No I don't want to remember. Thank you. But I appreciate you reminding me. Adele's album 21 makes me want her to be heartbroken for life. I feel like her in a healthy happy relationship might just be the worst thing to happen to my ipod. She hits the notes and presses lyrics into my mind that gives me the feeling that Black Jesus came down from heaven to save just me from myself.

"when was the last time you thought of me"
well shit. right now asshole. You know I can't erase you from my memory. I LOVED you dickhead. When you love someone they take a piece of you with them when they stomp out of your life with your heart in the bottom of their shoe.

Adele is that kind of artist who makes me KNOW for sure that I am not alone in my loneliness and despair. She let's me know that it's ok that I'm handicapped in love.

She throws all of her inadequacies out on the table and is bare and raw and real and humble and brave and indignant all at the same time.

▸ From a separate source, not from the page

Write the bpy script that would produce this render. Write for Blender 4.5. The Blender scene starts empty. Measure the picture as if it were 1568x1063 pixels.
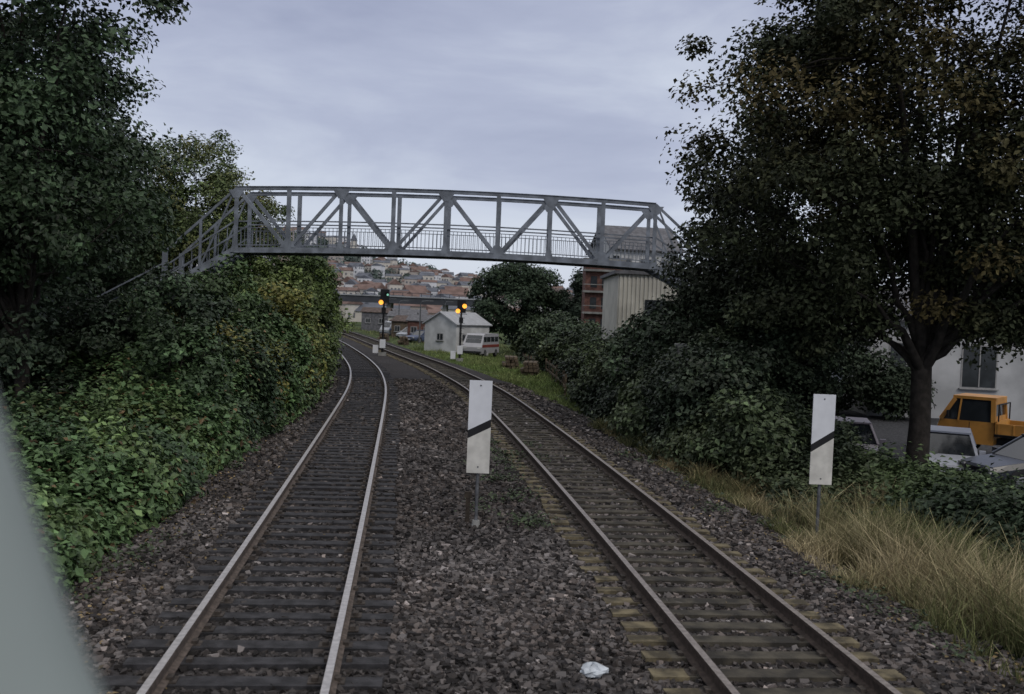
import bpy, math, random
import numpy as np
from mathutils import Matrix, Vector
random.seed(7); R=np.random.default_rng(7)
S=bpy.context.scene
S.view_settings.view_transform='Standard'; S.view_settings.look='None'; S.view_settings.exposure=0
COL=S.collection
# ---------------------------------------------------------------- helpers
def empty(name,loc=(0,0,0),rz=0):
    o=bpy.data.objects.new(name,None); o.location=loc; o.rotation_euler=(0,0,rz); COL.objects.link(o); return o
def nodes(m):
    m.use_nodes=True; return m.node_tree.nodes,m.node_tree.links
def mat(name,c,rough=.7,var=.25,scale=3.0,bump=0.0,metal=0.0,detail=6,spec=.3,c2=None,thr=(.4,.65)):
    m=bpy.data.materials.new(name); n,l=nodes(m); b=n['Principled BSDF']
    tc=n.new('ShaderNodeTexCoord'); no=n.new('ShaderNodeTexNoise'); no.inputs['Scale'].default_value=scale; no.inputs['Detail'].default_value=detail
    l.new(tc.outputs['Object'],no.inputs['Vector'])
    r=n.new('ShaderNodeValToRGB'); l.new(no.outputs['Fac'],r.inputs['Fac'])
    r.color_ramp.elements[0].position=thr[0]; r.color_ramp.elements[1].position=thr[1]
    a=[x*(1-var) for x in c]; d=c2 if c2 else [min(1,x*(1+var)) for x in c]
    r.color_ramp.elements[0].color=(*a,1); r.color_ramp.elements[1].color=(*d,1)
    l.new(r.outputs['Color'],b.inputs['Base Color'])
    b.inputs['Roughness'].default_value=rough; b.inputs['Metallic'].default_value=metal; b.inputs['Specular IOR Level'].default_value=spec
    if bump:
        bn=n.new('ShaderNodeBump'); bn.inputs['Strength'].default_value=bump; bn.inputs['Distance'].default_value=.02
        n2=n.new('ShaderNodeTexNoise'); n2.inputs['Scale'].default_value=scale*6; l.new(tc.outputs['Object'],n2.inputs['Vector'])
        l.new(n2.outputs['Fac'],bn.inputs['Height']); l.new(bn.outputs['Normal'],b.inputs['Normal'])
    return m
def attr_mat(name,rough=.6,spec=.25,nscale=0,trans=0):
    m=bpy.data.materials.new(name); n,l=nodes(m); b=n['Principled BSDF']
    a=n.new('ShaderNodeAttribute'); a.attribute_name='Col'
    src=a.outputs['Color']
    if nscale:
        tc=n.new('ShaderNodeTexCoord'); no=n.new('ShaderNodeTexNoise'); no.inputs['Scale'].default_value=nscale; no.inputs['Detail'].default_value=5
        l.new(tc.outputs['Object'],no.inputs['Vector'])
        mr=n.new('ShaderNodeMapRange'); mr.inputs[1].default_value=.3; mr.inputs[2].default_value=.7; mr.inputs[3].default_value=.55; mr.inputs[4].default_value=1.5
        l.new(no.outputs['Fac'],mr.inputs[0])
        vm=n.new('ShaderNodeVectorMath'); vm.operation='SCALE'; l.new(src,vm.inputs[0]); l.new(mr.outputs[0],vm.inputs['Scale']); src=vm.outputs[0]
    l.new(src,b.inputs['Base Color']); b.inputs['Roughness'].default_value=rough; b.inputs['Specular IOR Level'].default_value=spec
    if trans:
        t=n.new('ShaderNodeBsdfTranslucent'); l.new(src,t.inputs['Color']); mx=n.new('ShaderNodeMixShader'); mx.inputs[0].default_value=trans
        l.new(b.outputs[0],mx.inputs[1]); l.new(t.outputs[0],mx.inputs[2]); l.new(mx.outputs[0],n['Material Output'].inputs['Surface'])
    return m
def emis(name,c,s):
    m=bpy.data.materials.new(name); n,l=nodes(m); b=n['Principled BSDF']; b.inputs['Base Color'].default_value=(*c,1)
    b.inputs['Emission Color'].default_value=(*c,1); b.inputs['Emission Strength'].default_value=s; return m
def np_mesh(name,V,F,cols=None,m=None,parent=None,smooth=False):
    V=np.asarray(V,np.float32); F=np.asarray(F,np.int32); k=F.shape[1]
    me=bpy.data.meshes.new(name); me.vertices.add(len(V)); me.vertices.foreach_set('co',V.ravel())
    me.loops.add(F.size); me.loops.foreach_set('vertex_index',F.ravel())
    me.polygons.add(len(F)); me.polygons.foreach_set('loop_start',np.arange(0,F.size,k,dtype=np.int32))
    me.update(calc_edges=True); me.validate()
    if cols is not None:
        at=me.color_attributes.new('Col','FLOAT_COLOR','POINT')
        c=np.ones((len(V),4),np.float32); c[:,:3]=cols; at.data.foreach_set('color',c.ravel())
    me.polygons.foreach_set('use_smooth',np.full(len(me.polygons),smooth))
    if m: me.materials.append(m)
    o=bpy.data.objects.new(name,me); COL.objects.link(o)
    if parent: o.parent=parent
    return o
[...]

" But I know I have a fickle heart, and a bitterness, and a wondering eye and a heaviness in my head . . .but don't you remember? The reason you loved me before? Baby please remember. . .me. . .once more. . ."

And you know WHY my heart is fickle? Why I'm a little bitter? Because of the LAST bitch who hurt my got damn feelings. Jesus is lesson learned. The Lord is a timid deer. He has brought me this far and he would like me to live to see a cure to my Lupus and that can't happen if I let my whole self get lost in love.

"You used to love me"

ha. Well. I also used to shit my pants. Really. And when I was a child I did childish things but then I because a woman and I put away the things of my childhood. (except for cartoons, and ice cream, and you know board games).

"You used to love me"

maybe you still do. Maybe I still love you. But on all that is holy and Tina Turner's wig just because you love someone doesn't mean you need to BE with them. And that is the lesson that is being eased into my the soft place at the base of my skull behind my ears with THIS song.

And thaaaaaaaaaaat is the point isn't it.  that's the entire entirety wholistic all inclusive point of it. Isn't it? The reason we break up with people. There is ALWAYS a reason. but then we break up and we fall in love again 10 minutes after that door shuts and in those quiet moments we turn to that empty space in the bed and we think to ourselves wait . . . Why are they gone? OR we deal with someone who has left us and we have to fight every adult instinct in our body to not beg them to come back. Some of us don't fight, and we do beg but really that is rarely successful.

Adele is brilliant in her honest portrayal of a broken relationship and the truth of something that cannot and should not be fixed. Memories fad and bad memories sometimes fad the quickest. For those of us who have suffered trauma at the hands of loved ones this is a blessing but we must be vigilant. Faded memories should never lead to ignorance and repetition of the mistakes that lead to heartbreak.